How can a firm be socially responsible to customers?
- Ensure that good are reasonably priced and are of good quality.
- Provide goods and services that meet customers’ requirements.
- Provide necessary and accurate product information to customers.
- Provide good after sale service.
- Offer support to customers with special needs.
How can a firm be socially responsible to suppliers?
- Offer reasonable prices and terms like large firms should not take advantage of their size and force suppliers to reduce their prices.
- Pay suppliers on time. The firm should not delay or default payment to its suppliers.
- Treat suppliers fairly. Retail firms such as supermarkets should not charge their suppliers a high slotting fee for placing the suppliers’ products on the shelves.
How can a firm be socially responsible to distributors?
- Ensure that the products supplied to distributors are of good quality. The firm should not provide defective goods to its distributors. This will affect the distributors’ reputation.
- Provide assistance to distributors to help them sell or promote its products. For example, it may teach the distributors’ salesperson how to use a certain electronic product.
How can a firm be socially responsible to creditors?
- Repay debt on time. Delaying payments would adversely affect creditors’ impression of the firm. The creditors may then refuse to grant credit to the firm again, which may cause the firm to face financial difficulties.
- Provide accurate financial information for assessing risk. The firm should not exaggerate its financial position and its ability to pay debts.
How can a firm be socially responsible to the government?
- Cooperate with government officials and law enforcement.
- Pay a fair amount of tax. The firm should not avoid tax by concealing earnings and assets intentionally.
- Adopt ethical business advocated by the government but not regulated by laws.
How can be a firm be socially responsible to the community?
Socially responsibilities to the community involve protecting the environment, safeguarding the interests of people in the community and building a better community.
1. Minimising the damage from its operations on the environment.
2. Minimising disturbances from its operations on the local community.
3. Organise and support charitable and community activities.
How can be a firm be socially responsible to the competitors?
- Treat and compete with them fairly, honestly and with respect.
- Avoid damaging the industry’s image.
What is business ethics?
Business ethics are a set of guiding moral principles, values and beliefs which govern a firm’s behaviour, decisions or actions.
State the importances of business ethics.
- Damaging reputation and reducing customers’ confidence.

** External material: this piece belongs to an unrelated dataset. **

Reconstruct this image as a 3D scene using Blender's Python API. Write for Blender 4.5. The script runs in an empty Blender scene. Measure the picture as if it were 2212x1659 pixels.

Since unethical practices may damage the image and reputation, customers may lose confidence in the firm and stop purchasing from it. The firm’s sales would decrease.
- Losing credibility and therefore the trust and support of owners/shareholders, suppliers, distributors and creditors. If the firm loses the supports of owners/ shareholders and creditors, it may have difficulty obtaining capital and its operations would be affected. Its share price may decrease as well Losing the support of suppliers and distributors would also affect its daily operations.
- Lowering employees’ morale and loyalty. This would lower employees’ productivity and increase the staff turnover rate.
- Compensation and penalties. If the unethical practice is also illegal, the affected stakeholders may take legal action and claim compensation from the firm. The government may also impose penalties on the firm.